I’ve said it before, but it bears repeating: I love hearing music I’ve played in concert on the radio. Particularly the fourth movement to Beethoven’s second symphony. I get all excited. Small things amuse, I know.

I also became strangely excited when I realised that it was so darned cold in the office this morning that I had to go put socks on. After a summer of bare feet, it Meant Something.

The computer finally defragged, on the fourth go-round. I can’t see that it’s any quicker, but it sure moved stuff around. This morning I installed a pop-up ad blocker, which works beautifully – so well, in fact, that I couldn’t get the YACCS comments boxes to come up on a blog this morning. Oh, right – they’re pop-up windows. Duh. Must hold Ctrl down while clicking on link. Small price to pay, though.

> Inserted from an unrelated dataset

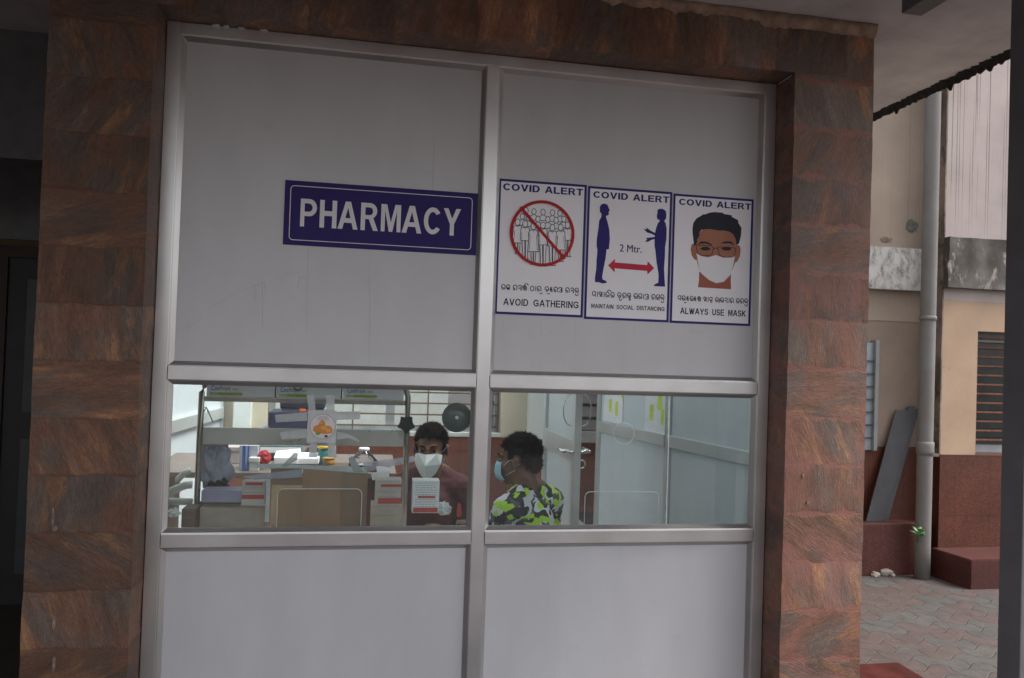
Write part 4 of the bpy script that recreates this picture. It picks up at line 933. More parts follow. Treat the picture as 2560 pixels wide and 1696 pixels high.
# round sticker taped to the glass
stk = thing('taped_round_sticker', 'round orange sticker on a white card held by grey tape across the glass', 'sticker', (lp(1198, 405, .02).x, .0195, lp(1198, 525, .02).z))
a = pxz(lp, 1090, 285, 1305, 525, .0195); bm = BM(); box(bm, a[0], a[1], .0195, .0205, a[2], a[3]); obj('card', bm, film('clear_card', (.62, .64, .66), .85), stk)
c = lp(1203, 405, .0195); rs = .0475
bm = BM(); f = bm.faces.new([bm.verts.new((x, .0192, z)) for x, z in circ(c.x, c.z, rs, 36)]); ribbon(bm, circ(c.x, c.z, rs, 36), .003, .0191, True, mi=1)
og = [(-.75, -.35), (-.7, .0), (-.35, .15), (-.2, .45), (-.05, .55), (.15, .4), (.2, .1), (.6, .05), (.8, -.2), (.75, -.5), (.3, -.6), (-.4, -.55)]
vs = [bm.verts.new((c.x+x*rs, .0190, c.z+z*rs)) for x, z in og]; bm.faces.new(vs).material_index = 2
for (x, z, r_, mi) in ((-.35, -.55, .2, 3), (.1, -.1, .25, 4), (-.1, .3, .14, 4), (.45, -.3, .22, 4), (.3, -.78, .14, 5)):
    bm.faces.new([bm.verts.new((c.x+x*rs+px*rs, .0188-.0001*mi, c.z+z*rs+pz*rs)) for px, pz in circ(0, 0, r_, 12, rz=r_*.7)]).material_index = mi
for k in range(4): ribbon(bm, [(c.x-rs*(.5-.05*k), c.z+rs*(.55+.09*k)), (c.x+rs*(.5-.05*k), c.z+rs*(.55+.09*k))], .0016, .0187, mi=6)
obj('print', bm, [M('sticker_white', (.66, .60, .62), .5), M('sticker_rim', (.34, .34, .36), .5), M('sticker_orange', (.62, .22, .05), .5), M('sticker_green', (.18, .30, .05), .5), M('sticker_yellow', (.68, .36, .09), .5), M('sticker_navy', (.03, .03, .10), .5), greyp], stk)
for q in ([(1085, 170), (1140, 172), (1152, 288), (1100, 288)], [(1228, 172), (1292, 175), (1290, 288), (1232, 288)], [(1108, 527), (1158, 527), (1162, 632), (1100, 632)], [(1240, 527), (1296, 527), (1306, 636), (1242, 632)],
          [(850, 318), (1088, 300), (1088, 362), (858, 374)], [(1308, 296), (1485, 292), (1478, 352), (1308, 356)], [(1308, 440), (1400, 462), (1476, 505), (1468, 522), (1395, 490), (1308, 500)], [(880, 445), (1088, 425), (1088, 490), (905, 500)]):
    tp(q, .0200, tape, stk)
# disc behind the glass
bm = BM(); lathe(bm, [(.0075, -.0006), (.0365*1.62, -.0006), (.0365*1.62, .0006), (.0075, .0006)], (0, 0, 0), 40, axis='Y')
for v in bm.verts: v.co += Vector((DISC[0]+.004, .032, DISC[1]))
cd = thing('compact_disc', 'grey shiny disc with white centre hanging at the upper right of left glass', 'disc', (DISC[0], .032, DISC[1]-.06))
obj('disc', bm, film('smoky_disc', (.16, .18, .18), .9, .2), cd, smooth=False)
bm = BM(); lathe(bm, [(.001, -.0016), (.0075, -.0016), (.0075, .001), (.001, .001)], (DISC[0]+.004, .032, DISC[1]), 16, axis='Y'); obj('hub', bm, whitec, cd)
# steel rack with boxes
RY = .30
rack = thing('steel_rack', 'tubular steel rack with flat shelves and a black star knob behind left glass', 'rack', (lp(1050, 900, RY).x, RY, CT))
st = alu('rack_steel', (.50, .48, .45), .22, .9)
xl_, xr_ = lp(288, 600, RY).x, lp(1822, 600, RY).x; zt_ = lp(300, 20, RY).z; r_ = .012
bm = BM(); R0 = .10
tube(bm, [(xl_, RY, CT)]+[(xl_, RY, CT+.1*i) for i in range(1, 5)]+[(xl_+R0*(1-math.cos(R(t))), RY, zt_-.09+R0*math.sin(R(t))) for t in range(10, 91, 16)]+[(xr_-R0*(1-math.sin(R(90-t))) if False else xr_-R0*(1-math.cos(R(t))), RY, zt_-.09+R0*math.sin(R(t))) for t in range(90, 9, -16)]+[(xr_, RY, CT+.4), (xr_, RY, CT+.2), (xr_, RY, CT)], r_, 12)
obj('tube_frame', bm, st, rack, smooth=True)
zsh = lp(1050, 212, RY)
bm = BM(); box(bm, xl_+.012, xr_-.012, RY-.012, RY+.22, zsh.z-.011, zsh.z+.010, .003); obj('shelf', bm, st, rack)
z0, z1 = lp(1050, 545, RY).z, lp(1050, 420, RY).z
bm = BM(); box(bm, xl_+.012, xr_-.012, RY-.004, RY+.004, z0, z1, .002); obj('backrest_plate', bm, alu('mirror_steel', (.62, .61, .58), .3, .45), rack)
z0, z1 = lp(600, 1000, RY).z, lp(600, 955, RY).z
bm = BM(); box(bm, xl_+.012, lp(778, 980, RY).x, RY-.004, RY+.15, z0, z1, .002); obj('shelf', bm, st, rack)
kc = lp(1822, 388, RY-.03); bm = BM()
pts = [((.029 if i % 2 == 0 else .0185)*math.sin(R(i*36+180)), (.029 if i % 2 == 0 else .0185)*math.cos(R(i*36+180))) for i in range(10)]
q = [(kc.x+x*1.4, kc.z+z*1.4) for x, z in pts]; poly(bm, q[::-1], RY-.04, .024); bmesh.ops.bevel(bm, geom=bm.edges[:], offset=.002, segments=2, affect='EDGES'); bmesh.ops.recalc_face_normals(bm, faces=bm.faces[:])
obj('star_knob', bm, M('black_plastic', (.012, .012, .014), .5), rack)
rc = lp(1022, 105, RY-.03); bm = BM(); tube(bm, [(rc.x+.0165*math.cos(R(t)), RY-.03, rc.z+.0165*math.sin(R(t))) for t in range(0, 360, 20)], .0045, 8, True); obj('hook_ring', bm, M('grey_ring', (.25, .24, .24), .3, .8), rack, smooth=True)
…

I was looking out the window this morning, waiting for my tea to steep, and I saw a man walk casually into the depanneur across from us. He had a ball cap on and a messenger-style bag over his shoulder, and wore a denim button-down shirt. It was around seven-fifteen, and all of a sudden I got hit by a wave of back-to-schoolness. For a moment, I, too, wished I had somewhere to be, to dress up and pack my bag and leave the house for, walking down the street early in the morning, when the light is still clear and cool, and on your way to the bus stop, you can swing by the dep for an orange juice and maybe a granola bar.

Only for a moment, though. Then I came back into the office with my tea, sat down, and looked at my list of work things I had drafted for today, with CBC Radio Two on behind me, with cats chasing one another around the apartment, and torn jeans and a summer sweater on.